Nowhere is that more clear than in the return of James Baker (“jobs, jobs, jobs” / “F— the Jews”) last seen on the slopes of Kurdistan promising help for all the slaughtered Kurds and Shiites who took us at our word to “rise up” when we kept back from Baghdad in 1991, and allowed Saddam to retain much of his airpower after his defeat, in hopes we would not offend the Sunni Gulf states, and a defanged Saddam would provide a “stabilizing” role in the region and a “balance” to Iran. Now he advocates talking to Syria as in the good old days that worked so well, and, of course, as before thinks Israeli intrangence causes terrorism—thus its decline after they left Gaza and Lebanon.

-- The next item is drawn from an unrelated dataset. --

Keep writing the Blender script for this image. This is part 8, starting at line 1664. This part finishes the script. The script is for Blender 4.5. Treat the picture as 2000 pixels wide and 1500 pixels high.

A Note on The Kennedy School of Government—Professional and Courteous

Last Thursday I debated Lawrence Korb on “Iraq: Accomplish Mission or Withdraw”, taking the position that we must keep some troops there until a stabilized Iraq government can handle its own security needs. My adversary Dr. Korb, the moderator Gen. Ted Oelstrom, the Kennedy School, and the several hundred students in attendance were as polite and professional as could be, and it turned out to be the most hospitable and enjoyable group imaginable. And that says a lot now in this era of political hysteria.